#### What is being asked
Copy out each line below that has the word "empty" in it.

— START Data entries —

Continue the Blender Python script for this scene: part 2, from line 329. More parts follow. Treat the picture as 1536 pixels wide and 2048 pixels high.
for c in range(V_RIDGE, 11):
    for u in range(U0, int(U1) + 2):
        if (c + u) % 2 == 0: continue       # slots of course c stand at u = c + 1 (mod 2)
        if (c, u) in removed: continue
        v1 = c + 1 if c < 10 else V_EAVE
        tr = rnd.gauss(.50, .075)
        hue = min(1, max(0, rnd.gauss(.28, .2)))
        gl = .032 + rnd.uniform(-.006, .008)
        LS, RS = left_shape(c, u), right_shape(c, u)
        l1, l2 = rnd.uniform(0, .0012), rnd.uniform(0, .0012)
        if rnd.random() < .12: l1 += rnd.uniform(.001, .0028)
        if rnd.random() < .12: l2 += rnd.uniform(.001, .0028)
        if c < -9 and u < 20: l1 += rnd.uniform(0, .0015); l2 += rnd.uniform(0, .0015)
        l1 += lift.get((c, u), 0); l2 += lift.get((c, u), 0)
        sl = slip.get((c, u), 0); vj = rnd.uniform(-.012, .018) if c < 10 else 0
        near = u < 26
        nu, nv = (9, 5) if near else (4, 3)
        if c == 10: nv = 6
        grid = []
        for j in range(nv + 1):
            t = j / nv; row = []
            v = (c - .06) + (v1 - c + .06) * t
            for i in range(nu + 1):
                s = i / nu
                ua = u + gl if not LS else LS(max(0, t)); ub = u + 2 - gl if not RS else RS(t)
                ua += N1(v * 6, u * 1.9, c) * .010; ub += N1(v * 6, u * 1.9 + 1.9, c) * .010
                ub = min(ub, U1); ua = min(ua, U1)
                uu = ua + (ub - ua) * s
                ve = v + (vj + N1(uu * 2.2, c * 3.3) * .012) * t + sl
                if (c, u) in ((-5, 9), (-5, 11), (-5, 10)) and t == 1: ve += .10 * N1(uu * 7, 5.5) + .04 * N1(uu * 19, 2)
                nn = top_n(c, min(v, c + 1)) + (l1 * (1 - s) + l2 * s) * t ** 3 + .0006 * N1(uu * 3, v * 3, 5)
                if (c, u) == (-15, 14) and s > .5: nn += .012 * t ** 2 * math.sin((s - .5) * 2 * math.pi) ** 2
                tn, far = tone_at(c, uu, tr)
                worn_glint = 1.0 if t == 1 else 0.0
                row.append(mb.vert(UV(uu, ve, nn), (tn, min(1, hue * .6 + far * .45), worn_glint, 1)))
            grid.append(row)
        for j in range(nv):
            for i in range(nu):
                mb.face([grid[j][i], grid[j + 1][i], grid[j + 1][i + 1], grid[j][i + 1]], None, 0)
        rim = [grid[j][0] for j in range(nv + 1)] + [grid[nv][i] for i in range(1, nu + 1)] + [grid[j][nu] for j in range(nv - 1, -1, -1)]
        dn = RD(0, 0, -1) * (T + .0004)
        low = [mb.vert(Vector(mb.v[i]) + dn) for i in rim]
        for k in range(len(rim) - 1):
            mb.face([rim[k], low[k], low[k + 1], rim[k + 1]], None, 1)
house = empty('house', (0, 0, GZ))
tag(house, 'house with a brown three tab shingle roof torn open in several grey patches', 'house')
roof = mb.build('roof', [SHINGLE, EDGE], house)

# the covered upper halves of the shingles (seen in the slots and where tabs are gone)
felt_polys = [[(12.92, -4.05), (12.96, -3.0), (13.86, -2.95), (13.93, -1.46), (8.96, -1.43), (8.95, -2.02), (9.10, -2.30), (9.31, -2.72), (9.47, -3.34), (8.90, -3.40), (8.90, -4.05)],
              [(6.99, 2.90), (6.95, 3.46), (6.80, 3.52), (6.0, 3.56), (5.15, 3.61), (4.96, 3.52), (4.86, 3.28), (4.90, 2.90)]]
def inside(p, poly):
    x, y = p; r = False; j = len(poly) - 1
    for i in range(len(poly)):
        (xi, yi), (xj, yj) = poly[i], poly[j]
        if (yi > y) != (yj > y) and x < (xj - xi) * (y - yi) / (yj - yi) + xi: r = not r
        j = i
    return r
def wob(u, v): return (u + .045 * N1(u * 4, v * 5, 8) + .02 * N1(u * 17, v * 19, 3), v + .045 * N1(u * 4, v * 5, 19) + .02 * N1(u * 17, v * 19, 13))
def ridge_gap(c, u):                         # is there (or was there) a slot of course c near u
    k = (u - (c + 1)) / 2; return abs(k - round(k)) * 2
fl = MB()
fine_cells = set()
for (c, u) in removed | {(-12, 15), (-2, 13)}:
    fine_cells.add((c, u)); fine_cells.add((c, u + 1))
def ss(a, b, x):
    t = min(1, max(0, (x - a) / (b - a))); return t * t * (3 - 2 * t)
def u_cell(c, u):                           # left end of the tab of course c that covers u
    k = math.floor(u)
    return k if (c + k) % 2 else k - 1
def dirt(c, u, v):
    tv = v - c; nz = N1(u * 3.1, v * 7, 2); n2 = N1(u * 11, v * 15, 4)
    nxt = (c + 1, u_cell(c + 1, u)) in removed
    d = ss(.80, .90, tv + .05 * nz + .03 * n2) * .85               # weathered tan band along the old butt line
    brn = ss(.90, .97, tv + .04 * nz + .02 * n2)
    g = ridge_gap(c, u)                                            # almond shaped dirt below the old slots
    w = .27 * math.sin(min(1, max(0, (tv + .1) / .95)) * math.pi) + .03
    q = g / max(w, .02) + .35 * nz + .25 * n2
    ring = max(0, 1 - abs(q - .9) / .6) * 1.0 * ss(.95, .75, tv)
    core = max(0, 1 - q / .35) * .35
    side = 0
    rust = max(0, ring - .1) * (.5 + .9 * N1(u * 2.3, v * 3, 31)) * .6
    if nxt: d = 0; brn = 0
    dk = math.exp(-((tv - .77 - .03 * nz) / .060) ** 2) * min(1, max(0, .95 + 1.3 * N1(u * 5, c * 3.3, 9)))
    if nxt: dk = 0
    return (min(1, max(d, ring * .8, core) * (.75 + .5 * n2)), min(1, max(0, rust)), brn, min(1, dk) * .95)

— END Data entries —
— START Data entries —

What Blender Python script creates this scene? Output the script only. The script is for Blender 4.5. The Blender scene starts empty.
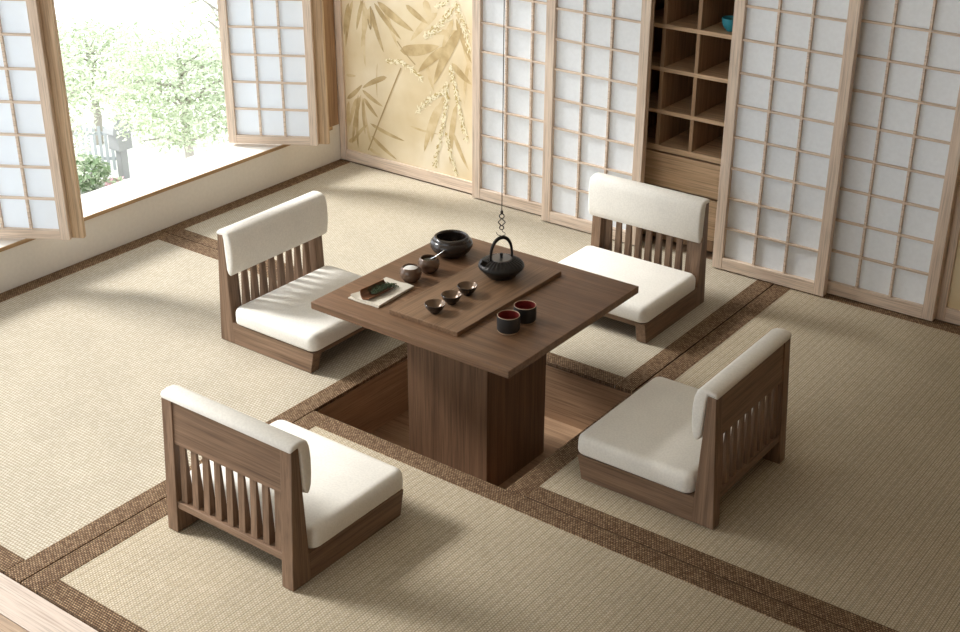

— END Data entries —

#### Answer to this problem
house = empty('house', (0, 0, GZ))
What Blender Python script creates this scene? Output the script only. The script is for Blender 4.5. The Blender scene starts empty.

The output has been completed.